### Given instruction
Reproduce each line bearing the word "picture".

### Data extract
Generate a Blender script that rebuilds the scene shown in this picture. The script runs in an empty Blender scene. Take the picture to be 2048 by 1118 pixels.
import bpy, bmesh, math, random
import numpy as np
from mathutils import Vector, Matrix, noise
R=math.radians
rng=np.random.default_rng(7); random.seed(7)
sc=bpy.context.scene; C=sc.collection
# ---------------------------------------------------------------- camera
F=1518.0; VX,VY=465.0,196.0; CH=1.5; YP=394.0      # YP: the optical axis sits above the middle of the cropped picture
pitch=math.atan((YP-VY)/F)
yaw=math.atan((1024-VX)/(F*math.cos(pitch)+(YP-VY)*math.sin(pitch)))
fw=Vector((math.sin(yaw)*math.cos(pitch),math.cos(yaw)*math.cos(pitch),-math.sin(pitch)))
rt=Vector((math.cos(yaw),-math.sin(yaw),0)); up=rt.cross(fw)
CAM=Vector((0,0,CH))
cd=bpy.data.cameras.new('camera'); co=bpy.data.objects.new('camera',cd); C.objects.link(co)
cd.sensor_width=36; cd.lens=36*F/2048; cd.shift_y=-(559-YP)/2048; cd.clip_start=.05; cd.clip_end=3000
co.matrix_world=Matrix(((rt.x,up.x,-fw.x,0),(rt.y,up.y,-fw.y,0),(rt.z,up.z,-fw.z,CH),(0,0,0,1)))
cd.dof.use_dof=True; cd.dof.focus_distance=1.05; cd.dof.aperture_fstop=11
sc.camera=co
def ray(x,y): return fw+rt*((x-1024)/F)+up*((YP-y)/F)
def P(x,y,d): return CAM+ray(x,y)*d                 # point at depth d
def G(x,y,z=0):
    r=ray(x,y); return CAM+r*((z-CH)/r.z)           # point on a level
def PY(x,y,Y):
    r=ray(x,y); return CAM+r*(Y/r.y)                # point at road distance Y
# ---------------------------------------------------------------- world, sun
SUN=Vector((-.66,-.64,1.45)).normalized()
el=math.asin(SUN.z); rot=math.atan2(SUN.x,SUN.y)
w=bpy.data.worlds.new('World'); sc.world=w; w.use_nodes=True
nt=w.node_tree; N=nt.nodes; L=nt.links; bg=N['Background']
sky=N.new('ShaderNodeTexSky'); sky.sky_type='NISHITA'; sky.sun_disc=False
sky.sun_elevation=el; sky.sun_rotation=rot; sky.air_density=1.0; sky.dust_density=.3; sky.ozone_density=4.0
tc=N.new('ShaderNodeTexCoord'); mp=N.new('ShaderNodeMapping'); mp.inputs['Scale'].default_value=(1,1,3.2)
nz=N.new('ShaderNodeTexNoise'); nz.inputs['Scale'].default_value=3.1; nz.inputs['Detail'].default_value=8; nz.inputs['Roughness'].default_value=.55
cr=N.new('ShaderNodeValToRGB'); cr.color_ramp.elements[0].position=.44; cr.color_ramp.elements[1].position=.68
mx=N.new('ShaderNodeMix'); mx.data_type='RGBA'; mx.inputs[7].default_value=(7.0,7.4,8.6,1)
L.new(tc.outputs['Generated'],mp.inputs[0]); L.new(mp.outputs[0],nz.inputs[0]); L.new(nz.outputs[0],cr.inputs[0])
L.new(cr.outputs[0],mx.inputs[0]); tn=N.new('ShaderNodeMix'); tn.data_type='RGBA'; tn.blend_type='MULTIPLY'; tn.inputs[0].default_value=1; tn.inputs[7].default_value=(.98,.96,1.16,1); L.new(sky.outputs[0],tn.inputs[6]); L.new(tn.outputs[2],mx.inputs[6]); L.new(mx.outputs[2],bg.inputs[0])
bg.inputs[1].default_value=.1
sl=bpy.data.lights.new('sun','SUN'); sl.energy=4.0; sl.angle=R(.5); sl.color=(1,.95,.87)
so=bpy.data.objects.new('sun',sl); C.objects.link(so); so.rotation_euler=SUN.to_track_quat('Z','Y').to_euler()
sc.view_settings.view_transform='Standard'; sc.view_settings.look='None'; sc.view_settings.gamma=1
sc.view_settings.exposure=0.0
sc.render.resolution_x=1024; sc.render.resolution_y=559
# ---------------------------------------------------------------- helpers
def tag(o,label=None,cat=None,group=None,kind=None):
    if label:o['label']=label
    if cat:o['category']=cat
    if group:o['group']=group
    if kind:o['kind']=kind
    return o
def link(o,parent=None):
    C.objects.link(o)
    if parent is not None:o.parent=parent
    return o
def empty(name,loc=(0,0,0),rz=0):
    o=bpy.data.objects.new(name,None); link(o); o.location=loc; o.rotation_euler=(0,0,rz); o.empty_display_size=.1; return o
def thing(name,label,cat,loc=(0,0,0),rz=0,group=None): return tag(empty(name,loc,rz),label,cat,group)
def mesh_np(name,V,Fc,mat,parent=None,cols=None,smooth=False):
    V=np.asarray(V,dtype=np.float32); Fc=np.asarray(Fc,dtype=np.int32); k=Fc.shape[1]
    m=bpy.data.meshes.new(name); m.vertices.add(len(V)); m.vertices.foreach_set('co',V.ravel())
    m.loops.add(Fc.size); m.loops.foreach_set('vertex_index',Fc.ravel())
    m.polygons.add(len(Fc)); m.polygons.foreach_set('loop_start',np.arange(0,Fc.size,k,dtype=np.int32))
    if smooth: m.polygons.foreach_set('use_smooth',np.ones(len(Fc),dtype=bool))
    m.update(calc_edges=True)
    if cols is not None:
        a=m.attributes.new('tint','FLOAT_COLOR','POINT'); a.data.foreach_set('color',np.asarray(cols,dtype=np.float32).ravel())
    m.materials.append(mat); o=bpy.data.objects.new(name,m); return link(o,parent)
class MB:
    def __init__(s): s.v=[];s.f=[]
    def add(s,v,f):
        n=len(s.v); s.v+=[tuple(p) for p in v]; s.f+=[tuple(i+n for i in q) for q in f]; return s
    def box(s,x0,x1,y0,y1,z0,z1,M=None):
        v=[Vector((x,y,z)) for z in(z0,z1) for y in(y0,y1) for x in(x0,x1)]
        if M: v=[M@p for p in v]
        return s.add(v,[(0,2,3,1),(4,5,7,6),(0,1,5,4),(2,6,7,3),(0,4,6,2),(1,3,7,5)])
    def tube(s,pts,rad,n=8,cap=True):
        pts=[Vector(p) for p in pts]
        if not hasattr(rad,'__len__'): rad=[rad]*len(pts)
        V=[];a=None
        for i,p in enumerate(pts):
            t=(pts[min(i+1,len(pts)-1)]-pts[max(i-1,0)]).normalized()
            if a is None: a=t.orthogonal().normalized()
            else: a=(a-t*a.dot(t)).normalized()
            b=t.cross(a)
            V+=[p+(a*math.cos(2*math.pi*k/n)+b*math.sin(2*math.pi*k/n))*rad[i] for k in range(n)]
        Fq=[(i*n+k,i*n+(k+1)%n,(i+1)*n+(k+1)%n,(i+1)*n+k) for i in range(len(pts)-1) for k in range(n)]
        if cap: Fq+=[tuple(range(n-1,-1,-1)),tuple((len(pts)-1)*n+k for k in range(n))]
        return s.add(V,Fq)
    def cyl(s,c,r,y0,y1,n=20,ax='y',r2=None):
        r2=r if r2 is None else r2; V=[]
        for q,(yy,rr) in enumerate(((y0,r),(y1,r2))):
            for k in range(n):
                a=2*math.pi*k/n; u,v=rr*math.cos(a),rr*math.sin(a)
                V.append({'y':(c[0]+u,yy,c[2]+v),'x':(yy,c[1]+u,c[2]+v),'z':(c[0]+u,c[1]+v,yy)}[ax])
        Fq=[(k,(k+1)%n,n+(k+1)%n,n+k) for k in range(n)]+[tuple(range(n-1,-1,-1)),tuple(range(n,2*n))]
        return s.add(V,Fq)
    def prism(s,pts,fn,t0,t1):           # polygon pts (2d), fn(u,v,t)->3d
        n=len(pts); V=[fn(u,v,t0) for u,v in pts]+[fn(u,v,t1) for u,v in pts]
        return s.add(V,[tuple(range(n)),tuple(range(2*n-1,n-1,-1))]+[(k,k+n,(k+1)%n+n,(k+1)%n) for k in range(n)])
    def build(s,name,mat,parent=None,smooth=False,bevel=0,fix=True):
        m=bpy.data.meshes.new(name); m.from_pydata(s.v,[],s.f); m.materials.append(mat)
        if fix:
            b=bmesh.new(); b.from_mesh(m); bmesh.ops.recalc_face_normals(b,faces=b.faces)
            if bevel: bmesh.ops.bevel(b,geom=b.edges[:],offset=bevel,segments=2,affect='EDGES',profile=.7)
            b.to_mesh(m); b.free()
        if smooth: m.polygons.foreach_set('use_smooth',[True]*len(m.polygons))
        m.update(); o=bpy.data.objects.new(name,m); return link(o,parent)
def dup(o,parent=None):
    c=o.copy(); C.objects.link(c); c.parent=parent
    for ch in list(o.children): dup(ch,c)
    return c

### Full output
Generate a Blender script that rebuilds the scene shown in this picture. The script runs in an empty Blender scene. Take the picture to be 2048 by 1118 pixels.
F=1518.0; VX,VY=465.0,196.0; CH=1.5; YP=394.0      # YP: the optical axis sits above the middle of the cropped picture